WASHINGTON (dpa-AFX) - Oil futures settled lower on Friday amid uncertainty about implementation of U.S. President Donald Trump's proposed tariff plans on Canada and Mexico.
Concerns about the outlook for demand from China continued to weigh on oil prices. A stronger dollar and resumption of Russian crude exports from the Baltic Sea port of Ust-Luga hurt as well.
West Texas Intermediate crude oil futures for March closed lower by $0.20 at $72.53 a barrel.
Brent crude futures were down $0.17 or 0.24% at $75.72 a barrel a little while ago.
Trump said on Thursday that he would go ahead with long-threatened import tariffs on goods from Canada and Mexico from February, with the flow of fentanyl and large trade deficits citied as among the reasons for the decision.
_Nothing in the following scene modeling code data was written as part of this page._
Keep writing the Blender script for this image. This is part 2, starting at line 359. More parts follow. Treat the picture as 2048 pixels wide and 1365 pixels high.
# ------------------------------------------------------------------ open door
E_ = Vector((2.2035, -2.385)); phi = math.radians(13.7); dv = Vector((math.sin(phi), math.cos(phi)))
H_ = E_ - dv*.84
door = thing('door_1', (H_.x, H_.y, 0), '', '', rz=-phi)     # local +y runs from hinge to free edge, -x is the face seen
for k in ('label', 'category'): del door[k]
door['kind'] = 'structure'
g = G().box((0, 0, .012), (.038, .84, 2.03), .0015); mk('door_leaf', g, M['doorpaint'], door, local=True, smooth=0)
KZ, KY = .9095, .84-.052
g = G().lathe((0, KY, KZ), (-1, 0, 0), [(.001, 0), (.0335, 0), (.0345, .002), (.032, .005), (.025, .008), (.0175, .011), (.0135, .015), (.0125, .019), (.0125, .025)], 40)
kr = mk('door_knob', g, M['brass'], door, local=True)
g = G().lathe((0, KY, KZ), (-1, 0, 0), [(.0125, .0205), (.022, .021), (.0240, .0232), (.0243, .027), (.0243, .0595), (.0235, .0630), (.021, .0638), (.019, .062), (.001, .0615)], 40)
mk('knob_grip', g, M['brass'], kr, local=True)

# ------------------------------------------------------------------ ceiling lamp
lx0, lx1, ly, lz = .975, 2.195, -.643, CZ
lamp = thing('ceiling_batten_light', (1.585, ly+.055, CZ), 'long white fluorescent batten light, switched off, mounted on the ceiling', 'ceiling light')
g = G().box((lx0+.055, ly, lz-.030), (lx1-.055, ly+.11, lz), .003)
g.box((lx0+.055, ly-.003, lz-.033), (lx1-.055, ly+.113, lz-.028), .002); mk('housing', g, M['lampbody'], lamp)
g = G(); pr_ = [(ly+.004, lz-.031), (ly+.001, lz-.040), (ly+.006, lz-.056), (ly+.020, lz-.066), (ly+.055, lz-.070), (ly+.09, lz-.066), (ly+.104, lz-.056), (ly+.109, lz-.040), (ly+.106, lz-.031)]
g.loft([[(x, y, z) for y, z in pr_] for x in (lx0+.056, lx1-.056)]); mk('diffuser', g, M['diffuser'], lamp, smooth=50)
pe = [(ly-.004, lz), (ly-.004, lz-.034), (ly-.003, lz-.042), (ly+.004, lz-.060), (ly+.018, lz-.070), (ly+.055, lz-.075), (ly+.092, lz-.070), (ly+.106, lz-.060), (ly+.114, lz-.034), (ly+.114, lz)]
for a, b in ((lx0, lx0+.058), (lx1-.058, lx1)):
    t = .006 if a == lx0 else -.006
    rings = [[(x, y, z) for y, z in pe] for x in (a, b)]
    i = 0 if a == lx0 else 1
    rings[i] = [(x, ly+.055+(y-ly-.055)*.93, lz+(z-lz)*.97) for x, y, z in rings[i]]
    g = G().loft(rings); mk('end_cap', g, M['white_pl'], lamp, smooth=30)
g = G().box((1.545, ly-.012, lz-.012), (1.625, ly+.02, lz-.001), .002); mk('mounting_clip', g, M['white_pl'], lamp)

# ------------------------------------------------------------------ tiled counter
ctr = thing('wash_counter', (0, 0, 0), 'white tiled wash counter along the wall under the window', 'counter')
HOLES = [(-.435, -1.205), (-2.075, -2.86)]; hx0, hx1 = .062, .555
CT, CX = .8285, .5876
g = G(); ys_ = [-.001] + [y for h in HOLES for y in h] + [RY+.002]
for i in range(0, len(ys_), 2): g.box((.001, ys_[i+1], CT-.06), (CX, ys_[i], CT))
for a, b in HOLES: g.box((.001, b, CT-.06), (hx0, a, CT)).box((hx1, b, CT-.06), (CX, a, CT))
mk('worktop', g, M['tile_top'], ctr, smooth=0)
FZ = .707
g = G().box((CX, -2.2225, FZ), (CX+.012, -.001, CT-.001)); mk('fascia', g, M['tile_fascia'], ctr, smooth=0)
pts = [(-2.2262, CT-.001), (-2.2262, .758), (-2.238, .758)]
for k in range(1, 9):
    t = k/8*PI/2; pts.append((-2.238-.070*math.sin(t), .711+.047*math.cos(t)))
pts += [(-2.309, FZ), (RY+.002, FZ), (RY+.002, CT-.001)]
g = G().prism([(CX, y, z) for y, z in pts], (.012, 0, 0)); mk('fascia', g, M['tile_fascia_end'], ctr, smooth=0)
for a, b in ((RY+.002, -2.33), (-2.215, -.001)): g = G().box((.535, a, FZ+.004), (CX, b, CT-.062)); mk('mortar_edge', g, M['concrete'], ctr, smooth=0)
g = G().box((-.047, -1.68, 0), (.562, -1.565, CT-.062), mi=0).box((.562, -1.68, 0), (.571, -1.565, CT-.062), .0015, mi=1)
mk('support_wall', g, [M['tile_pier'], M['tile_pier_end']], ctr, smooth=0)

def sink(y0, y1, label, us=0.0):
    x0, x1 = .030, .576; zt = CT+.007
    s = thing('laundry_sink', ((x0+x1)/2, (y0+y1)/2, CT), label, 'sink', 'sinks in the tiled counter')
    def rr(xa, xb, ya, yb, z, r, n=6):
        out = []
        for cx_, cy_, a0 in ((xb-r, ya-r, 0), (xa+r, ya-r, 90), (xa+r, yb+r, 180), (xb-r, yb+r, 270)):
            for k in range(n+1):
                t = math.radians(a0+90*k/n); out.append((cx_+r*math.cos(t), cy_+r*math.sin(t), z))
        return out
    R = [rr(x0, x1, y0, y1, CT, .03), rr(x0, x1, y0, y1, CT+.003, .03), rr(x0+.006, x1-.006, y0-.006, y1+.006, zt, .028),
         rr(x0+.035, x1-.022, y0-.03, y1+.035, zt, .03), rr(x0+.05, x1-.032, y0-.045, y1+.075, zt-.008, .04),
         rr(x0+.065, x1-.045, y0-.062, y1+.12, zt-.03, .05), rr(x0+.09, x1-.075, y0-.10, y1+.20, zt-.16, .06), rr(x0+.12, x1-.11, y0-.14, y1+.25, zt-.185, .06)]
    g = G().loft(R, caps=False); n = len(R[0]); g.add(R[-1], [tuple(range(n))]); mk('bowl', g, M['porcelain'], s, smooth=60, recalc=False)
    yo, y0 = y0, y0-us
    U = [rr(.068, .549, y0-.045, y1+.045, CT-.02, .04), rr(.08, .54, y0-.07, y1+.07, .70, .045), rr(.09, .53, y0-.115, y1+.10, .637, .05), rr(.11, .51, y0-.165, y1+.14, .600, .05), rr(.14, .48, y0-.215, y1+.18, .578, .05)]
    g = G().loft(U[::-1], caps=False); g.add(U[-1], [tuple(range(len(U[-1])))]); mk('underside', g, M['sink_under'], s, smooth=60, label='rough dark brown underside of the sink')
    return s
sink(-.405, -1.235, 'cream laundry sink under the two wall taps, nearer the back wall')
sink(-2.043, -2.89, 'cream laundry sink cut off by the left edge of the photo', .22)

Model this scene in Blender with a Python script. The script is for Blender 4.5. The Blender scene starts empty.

However, he is yet to decide on whether oil imports would be included in the policy, noting it depended on whether the two nations 'treat us properly' and 'if the oil is properly priced.'
A report from Baker Hughes said the oil rig count in the U.S. increased by seven to 479 this week.
Markets now await the ministerial meeting of the OPEC nations and their allies, that is scheduled to take place on Monday (February 3).
The oil cartel is expected to go ahead with a plan to start returning 2.2 million bpd of voluntary production cuts with 122,000 bpd monthly increase from April 2025.